* [Instruction]
Begin with the line that contains "M_wallf = pm('dim_far_paint', (0.20, 0.15, 0.10), 0.8)" and continue down through the line that contains "0.28, 0.06, 40)"; reproduce those lines exactly and only those.

* [Dataset extract]
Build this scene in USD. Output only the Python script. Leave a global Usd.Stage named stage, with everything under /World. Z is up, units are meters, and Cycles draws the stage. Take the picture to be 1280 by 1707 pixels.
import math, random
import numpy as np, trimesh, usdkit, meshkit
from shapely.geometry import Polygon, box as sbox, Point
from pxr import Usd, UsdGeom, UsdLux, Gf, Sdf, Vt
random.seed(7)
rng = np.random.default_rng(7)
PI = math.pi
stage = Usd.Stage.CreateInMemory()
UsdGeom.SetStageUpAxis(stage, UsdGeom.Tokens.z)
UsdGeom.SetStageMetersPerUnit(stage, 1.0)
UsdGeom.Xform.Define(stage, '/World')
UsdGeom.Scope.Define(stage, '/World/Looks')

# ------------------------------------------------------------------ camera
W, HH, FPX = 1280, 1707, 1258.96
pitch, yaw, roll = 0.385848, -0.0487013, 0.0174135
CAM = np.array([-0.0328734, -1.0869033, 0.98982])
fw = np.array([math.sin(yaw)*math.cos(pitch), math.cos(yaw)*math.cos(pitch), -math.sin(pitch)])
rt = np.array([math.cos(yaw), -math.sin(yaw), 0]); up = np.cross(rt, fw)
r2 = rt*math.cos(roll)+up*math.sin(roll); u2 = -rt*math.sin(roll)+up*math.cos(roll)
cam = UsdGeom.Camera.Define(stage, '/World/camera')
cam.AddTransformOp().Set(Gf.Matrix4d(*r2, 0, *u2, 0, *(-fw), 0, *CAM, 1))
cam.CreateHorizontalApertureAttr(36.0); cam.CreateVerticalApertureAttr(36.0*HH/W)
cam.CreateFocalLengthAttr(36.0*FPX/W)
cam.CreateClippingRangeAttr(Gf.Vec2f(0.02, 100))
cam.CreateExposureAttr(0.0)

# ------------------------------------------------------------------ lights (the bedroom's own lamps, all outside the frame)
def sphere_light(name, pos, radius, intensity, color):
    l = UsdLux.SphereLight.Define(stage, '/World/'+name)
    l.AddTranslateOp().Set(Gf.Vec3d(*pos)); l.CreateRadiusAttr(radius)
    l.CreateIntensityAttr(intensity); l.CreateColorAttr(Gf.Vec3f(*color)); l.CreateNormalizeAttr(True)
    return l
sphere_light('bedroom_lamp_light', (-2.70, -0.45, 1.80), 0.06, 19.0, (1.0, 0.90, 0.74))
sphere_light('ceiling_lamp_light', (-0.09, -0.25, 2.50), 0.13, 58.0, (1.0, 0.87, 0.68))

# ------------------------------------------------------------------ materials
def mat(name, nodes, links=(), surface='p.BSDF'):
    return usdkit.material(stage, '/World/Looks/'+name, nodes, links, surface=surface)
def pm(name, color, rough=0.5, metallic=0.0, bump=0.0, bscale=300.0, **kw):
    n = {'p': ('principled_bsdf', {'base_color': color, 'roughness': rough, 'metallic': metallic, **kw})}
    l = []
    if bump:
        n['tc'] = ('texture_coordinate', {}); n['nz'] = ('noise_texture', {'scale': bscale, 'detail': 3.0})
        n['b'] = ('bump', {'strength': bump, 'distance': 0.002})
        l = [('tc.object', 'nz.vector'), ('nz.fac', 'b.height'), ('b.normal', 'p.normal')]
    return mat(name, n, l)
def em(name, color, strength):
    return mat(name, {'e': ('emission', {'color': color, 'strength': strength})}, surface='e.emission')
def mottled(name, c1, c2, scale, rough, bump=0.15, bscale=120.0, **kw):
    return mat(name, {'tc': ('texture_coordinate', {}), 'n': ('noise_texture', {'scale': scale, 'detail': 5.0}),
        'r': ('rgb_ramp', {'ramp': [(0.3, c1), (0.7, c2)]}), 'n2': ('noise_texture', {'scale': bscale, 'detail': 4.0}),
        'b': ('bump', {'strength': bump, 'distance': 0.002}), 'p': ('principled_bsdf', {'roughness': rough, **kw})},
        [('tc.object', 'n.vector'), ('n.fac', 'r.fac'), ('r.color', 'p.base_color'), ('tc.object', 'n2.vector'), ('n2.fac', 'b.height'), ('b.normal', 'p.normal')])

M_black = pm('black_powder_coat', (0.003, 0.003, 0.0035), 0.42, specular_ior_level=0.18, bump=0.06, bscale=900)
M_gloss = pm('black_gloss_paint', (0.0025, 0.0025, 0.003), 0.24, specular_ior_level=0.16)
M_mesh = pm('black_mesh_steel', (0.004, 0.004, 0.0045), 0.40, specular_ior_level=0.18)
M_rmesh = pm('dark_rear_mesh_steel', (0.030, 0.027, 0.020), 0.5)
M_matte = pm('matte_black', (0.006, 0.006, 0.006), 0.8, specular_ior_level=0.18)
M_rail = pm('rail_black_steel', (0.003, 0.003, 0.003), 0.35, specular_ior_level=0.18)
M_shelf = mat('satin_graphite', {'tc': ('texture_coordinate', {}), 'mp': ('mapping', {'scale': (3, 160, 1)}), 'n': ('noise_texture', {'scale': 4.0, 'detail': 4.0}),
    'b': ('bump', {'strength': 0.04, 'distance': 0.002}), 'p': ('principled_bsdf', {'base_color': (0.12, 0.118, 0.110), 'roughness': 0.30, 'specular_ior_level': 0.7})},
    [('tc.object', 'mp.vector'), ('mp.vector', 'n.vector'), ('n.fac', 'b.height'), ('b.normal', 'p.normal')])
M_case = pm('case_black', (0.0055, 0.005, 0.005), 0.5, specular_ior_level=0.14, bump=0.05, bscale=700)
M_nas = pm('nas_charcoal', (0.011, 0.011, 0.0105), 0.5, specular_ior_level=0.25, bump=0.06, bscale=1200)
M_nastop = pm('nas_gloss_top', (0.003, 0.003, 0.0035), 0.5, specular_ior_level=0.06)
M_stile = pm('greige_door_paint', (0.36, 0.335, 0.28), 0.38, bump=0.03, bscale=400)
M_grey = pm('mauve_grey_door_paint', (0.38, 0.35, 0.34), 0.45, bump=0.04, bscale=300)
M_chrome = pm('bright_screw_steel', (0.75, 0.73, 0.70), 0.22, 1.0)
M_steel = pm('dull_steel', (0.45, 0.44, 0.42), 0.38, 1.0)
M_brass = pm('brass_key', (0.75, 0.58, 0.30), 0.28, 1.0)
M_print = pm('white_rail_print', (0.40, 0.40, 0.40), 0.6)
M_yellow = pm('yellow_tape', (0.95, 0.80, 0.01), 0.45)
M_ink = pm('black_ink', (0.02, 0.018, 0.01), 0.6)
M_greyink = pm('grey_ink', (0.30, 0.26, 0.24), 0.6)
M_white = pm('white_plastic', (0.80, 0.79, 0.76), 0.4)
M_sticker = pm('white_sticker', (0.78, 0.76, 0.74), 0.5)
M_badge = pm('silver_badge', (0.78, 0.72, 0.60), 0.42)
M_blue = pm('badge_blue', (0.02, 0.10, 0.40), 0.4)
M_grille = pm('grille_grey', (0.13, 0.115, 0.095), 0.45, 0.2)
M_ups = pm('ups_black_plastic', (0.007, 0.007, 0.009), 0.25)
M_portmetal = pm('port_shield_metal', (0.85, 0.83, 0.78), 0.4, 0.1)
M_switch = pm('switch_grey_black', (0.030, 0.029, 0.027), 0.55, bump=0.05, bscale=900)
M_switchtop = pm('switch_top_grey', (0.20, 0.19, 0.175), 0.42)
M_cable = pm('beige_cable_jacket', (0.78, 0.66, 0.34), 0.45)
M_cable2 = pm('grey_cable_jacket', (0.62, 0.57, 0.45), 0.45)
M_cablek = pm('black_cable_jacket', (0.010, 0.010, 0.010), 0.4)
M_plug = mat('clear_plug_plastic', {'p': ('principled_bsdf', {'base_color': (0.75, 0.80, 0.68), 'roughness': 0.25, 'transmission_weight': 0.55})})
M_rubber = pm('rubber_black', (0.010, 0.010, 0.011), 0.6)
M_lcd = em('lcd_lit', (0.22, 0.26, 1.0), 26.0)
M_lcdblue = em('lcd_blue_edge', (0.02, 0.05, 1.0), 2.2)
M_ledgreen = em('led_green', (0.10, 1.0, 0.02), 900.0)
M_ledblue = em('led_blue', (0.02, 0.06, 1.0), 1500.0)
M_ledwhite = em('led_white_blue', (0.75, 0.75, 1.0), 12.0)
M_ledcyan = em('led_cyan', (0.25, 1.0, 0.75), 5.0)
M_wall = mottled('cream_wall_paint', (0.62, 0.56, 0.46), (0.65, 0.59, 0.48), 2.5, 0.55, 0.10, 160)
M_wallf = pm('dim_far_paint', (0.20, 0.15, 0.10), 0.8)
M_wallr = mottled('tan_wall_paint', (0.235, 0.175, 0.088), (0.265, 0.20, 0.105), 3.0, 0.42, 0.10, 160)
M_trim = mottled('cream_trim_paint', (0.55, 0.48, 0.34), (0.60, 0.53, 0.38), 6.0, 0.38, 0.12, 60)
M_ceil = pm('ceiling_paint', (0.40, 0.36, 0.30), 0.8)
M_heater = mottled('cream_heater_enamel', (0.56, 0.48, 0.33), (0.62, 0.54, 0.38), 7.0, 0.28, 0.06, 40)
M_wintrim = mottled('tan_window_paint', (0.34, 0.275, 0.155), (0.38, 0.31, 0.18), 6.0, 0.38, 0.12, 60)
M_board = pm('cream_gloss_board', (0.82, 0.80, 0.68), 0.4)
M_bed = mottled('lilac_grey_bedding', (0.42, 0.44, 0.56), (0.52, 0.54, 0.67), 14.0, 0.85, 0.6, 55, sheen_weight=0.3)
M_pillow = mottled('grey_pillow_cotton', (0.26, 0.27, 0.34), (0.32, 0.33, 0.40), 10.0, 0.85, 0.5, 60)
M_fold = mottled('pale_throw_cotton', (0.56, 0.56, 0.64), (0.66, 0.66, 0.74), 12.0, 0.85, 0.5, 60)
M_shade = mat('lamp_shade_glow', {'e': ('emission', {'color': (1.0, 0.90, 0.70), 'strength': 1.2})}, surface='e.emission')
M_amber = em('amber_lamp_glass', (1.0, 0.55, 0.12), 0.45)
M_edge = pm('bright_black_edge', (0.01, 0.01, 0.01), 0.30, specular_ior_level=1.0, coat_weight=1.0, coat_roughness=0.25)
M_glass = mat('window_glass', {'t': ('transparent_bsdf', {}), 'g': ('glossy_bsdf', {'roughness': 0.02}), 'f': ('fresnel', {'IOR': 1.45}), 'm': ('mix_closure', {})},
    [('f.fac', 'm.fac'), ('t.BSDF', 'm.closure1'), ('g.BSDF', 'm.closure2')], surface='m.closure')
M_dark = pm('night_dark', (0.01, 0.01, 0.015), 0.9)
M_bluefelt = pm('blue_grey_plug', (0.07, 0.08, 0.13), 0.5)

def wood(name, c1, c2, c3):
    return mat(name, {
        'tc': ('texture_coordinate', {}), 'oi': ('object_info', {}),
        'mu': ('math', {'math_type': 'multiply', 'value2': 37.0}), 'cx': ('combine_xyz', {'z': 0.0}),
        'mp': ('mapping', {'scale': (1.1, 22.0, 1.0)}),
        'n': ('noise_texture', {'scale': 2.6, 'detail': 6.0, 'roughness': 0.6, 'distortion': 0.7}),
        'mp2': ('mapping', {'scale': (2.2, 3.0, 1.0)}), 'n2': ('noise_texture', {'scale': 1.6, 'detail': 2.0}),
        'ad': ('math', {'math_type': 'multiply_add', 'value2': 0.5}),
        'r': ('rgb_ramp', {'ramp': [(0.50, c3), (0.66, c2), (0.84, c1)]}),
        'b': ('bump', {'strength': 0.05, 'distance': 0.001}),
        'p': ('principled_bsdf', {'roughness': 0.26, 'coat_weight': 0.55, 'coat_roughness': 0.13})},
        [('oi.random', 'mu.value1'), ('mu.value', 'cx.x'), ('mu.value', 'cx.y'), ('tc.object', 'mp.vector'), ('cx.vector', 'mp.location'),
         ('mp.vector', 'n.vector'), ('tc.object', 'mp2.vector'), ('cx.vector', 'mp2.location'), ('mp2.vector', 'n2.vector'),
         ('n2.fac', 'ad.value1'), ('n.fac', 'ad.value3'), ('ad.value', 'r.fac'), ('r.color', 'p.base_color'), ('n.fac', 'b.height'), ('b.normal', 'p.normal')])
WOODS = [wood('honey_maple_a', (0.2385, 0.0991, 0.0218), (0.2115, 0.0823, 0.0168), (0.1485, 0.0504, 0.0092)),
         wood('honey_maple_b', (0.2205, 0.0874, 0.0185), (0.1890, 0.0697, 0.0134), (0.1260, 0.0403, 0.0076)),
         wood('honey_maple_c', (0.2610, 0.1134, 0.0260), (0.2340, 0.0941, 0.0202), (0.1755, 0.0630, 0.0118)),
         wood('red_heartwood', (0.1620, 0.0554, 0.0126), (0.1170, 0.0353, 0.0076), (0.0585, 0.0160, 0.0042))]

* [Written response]
M_wallf = pm('dim_far_paint', (0.20, 0.15, 0.10), 0.8)
M_wallr = mottled('tan_wall_paint', (0.235, 0.175, 0.088), (0.265, 0.20, 0.105), 3.0, 0.42, 0.10, 160)
M_trim = mottled('cream_trim_paint', (0.55, 0.48, 0.34), (0.60, 0.53, 0.38), 6.0, 0.38, 0.12, 60)
M_ceil = pm('ceiling_paint', (0.40, 0.36, 0.30), 0.8)
M_heater = mottled('cream_heater_enamel', (0.56, 0.48, 0.33), (0.62, 0.54, 0.38), 7.0, 0.28, 0.06, 40)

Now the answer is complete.